Jacob's always been smarter than me anyway. In his high school years, I learned from him that the education system is a conspiracy to enslave our youth, and that you shouldn't wake up teenagers too early in the morning because sudden sunlight damages their corneas and makes them go blind.

He simply ignores me when my opinions don't square with what he considers common sense. Recently, after he flew off to Japan for a year of studies, we were on the phone and I asked about his plans for the evening.

"Uh, might go see a concert in Osaka," he said.

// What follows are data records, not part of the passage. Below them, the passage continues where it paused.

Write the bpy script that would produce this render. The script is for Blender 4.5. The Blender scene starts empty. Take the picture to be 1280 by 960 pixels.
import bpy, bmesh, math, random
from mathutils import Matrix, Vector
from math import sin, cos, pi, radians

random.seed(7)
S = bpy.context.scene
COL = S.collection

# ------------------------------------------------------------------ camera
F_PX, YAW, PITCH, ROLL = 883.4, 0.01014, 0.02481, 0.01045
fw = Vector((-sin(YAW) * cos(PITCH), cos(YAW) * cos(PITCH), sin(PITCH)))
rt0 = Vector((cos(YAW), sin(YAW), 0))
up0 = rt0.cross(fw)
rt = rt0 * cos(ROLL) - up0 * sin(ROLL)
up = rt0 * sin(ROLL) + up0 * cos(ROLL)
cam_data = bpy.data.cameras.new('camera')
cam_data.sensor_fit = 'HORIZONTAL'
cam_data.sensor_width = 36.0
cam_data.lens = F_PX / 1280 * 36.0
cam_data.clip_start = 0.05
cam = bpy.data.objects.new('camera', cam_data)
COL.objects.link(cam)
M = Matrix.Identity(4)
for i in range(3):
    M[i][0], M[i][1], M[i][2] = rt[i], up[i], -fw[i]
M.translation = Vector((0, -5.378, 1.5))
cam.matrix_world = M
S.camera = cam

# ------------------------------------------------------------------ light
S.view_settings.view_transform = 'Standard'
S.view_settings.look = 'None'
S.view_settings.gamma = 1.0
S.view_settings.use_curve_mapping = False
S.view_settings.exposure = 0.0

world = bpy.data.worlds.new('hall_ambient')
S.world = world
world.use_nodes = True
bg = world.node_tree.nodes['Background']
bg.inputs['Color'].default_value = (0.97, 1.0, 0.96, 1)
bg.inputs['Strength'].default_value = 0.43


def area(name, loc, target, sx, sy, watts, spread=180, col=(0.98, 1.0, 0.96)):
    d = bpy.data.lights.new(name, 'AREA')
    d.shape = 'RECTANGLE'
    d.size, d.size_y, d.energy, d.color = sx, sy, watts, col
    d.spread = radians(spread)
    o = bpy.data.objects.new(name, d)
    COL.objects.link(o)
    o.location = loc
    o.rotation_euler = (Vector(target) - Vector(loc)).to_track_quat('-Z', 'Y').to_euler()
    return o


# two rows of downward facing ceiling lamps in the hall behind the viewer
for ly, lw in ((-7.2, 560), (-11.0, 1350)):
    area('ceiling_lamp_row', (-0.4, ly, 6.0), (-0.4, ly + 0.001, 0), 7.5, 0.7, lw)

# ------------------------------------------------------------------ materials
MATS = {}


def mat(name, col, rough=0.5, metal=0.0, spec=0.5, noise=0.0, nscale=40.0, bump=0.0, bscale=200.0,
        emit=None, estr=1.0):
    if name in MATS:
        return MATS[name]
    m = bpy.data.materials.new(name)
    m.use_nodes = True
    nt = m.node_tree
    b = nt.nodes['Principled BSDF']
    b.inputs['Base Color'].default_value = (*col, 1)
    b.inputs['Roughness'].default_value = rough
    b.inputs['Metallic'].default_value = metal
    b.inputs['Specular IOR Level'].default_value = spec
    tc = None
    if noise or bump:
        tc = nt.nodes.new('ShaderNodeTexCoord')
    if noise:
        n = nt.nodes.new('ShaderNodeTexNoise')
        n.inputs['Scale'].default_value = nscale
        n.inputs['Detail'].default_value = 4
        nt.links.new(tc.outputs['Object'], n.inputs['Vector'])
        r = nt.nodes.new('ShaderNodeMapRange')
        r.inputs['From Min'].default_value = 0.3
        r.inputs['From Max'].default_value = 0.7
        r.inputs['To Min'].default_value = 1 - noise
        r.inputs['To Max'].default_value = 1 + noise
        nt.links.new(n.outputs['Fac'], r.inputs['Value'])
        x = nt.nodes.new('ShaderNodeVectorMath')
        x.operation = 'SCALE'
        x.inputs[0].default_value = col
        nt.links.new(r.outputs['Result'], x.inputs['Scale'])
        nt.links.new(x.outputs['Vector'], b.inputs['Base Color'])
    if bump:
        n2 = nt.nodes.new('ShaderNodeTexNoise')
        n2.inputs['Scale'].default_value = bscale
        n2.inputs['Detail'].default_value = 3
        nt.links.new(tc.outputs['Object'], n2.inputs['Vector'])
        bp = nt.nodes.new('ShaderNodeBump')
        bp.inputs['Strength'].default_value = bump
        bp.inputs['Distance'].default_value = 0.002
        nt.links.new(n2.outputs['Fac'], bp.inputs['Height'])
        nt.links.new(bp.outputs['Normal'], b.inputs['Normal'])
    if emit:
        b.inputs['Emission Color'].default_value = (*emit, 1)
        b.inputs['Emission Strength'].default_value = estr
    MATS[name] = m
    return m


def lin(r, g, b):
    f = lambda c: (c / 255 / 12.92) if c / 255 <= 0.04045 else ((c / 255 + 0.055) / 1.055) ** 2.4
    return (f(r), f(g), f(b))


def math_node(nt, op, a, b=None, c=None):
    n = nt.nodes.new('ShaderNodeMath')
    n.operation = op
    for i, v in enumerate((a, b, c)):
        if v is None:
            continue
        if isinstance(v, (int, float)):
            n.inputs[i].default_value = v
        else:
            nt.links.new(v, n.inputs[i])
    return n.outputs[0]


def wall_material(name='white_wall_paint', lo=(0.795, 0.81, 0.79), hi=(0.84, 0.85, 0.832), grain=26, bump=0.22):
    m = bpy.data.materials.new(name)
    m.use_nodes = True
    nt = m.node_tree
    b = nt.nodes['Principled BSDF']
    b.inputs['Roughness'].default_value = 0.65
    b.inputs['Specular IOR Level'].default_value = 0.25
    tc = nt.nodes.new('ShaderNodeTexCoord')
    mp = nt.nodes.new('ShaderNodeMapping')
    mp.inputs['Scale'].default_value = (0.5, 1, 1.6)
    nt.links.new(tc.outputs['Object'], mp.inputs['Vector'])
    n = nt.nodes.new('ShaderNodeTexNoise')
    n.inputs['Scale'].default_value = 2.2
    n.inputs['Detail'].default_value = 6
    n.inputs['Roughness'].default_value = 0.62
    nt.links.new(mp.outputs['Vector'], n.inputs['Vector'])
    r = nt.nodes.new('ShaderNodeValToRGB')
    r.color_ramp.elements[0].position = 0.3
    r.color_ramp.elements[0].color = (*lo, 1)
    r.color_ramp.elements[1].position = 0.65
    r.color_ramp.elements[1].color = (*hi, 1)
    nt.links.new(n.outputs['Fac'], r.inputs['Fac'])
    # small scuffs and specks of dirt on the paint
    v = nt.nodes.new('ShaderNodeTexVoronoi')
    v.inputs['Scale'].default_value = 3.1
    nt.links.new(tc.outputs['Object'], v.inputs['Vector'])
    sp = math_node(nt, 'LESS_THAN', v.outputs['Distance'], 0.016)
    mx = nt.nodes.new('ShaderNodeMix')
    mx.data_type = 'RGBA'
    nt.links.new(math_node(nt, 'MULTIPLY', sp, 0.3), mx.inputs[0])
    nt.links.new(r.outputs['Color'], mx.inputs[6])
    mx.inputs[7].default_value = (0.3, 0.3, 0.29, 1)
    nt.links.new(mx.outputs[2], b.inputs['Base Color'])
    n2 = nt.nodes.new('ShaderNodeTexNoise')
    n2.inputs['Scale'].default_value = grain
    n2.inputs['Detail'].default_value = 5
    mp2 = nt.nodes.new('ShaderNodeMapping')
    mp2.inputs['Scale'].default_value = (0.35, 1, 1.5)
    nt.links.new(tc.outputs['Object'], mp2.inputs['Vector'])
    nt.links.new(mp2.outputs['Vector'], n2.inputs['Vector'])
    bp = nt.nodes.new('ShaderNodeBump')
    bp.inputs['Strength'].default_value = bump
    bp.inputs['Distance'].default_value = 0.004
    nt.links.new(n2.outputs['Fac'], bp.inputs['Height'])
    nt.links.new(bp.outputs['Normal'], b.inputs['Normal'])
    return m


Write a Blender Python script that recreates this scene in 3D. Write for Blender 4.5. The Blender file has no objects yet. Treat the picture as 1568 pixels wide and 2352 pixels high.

Alarms sounded, tension rose.

"Oh." Pause, take breath. "What kind of concert?"

"Some musical thing."

"How you gonna get there?"


Osaka is an hour from Jacob's university in Kyoto. Its population is two and a half million.

"Do you know where this concert is?"

"Nuh," he said, "but I'll find it."

I was reaching for the phone to charter an emergency flight to Japan when Syd stopped me. "Osaka is 11 hours from Vancouver," she said. "Secondly, he's 22 years old."

During a sleepless night, various scenarios materialized: he might be dead outside some sushi bar, caught in a mosh at a drug-fuelled Japanese rock concert, or forever circling Osaka on a bullet train. The next day, a tentative inquiry by email: "how was the concert?"

Answer: "The a capella groups were amaaaaaazing."

Jacob was 10 when we took him on his first trip to Japan, and he fell in love with the country. A few weeks ago, he took in a festival in Uji, our sister city, and chatted with Mayor Kubota, a friend for a dozen years.

Jacob speaks excellent Japanese, so he and the mayor talk mostly in that language, though Kubota-san has a pretty good understanding of English.

After emceeing an event at his university, Jacob wrote home to say, "It would seem I do indeed take after my father." My heart swelled when I read it.

There will be a big hole in Christmas this year, though the one advantage of our son being across the ocean is that I can borrow books from the collection he left behind, mostly on politics. But I hope overseas Christmas Day phone calls don't become a tradition - helicopter parenting isn't easy when you're 8,000 kilometres away.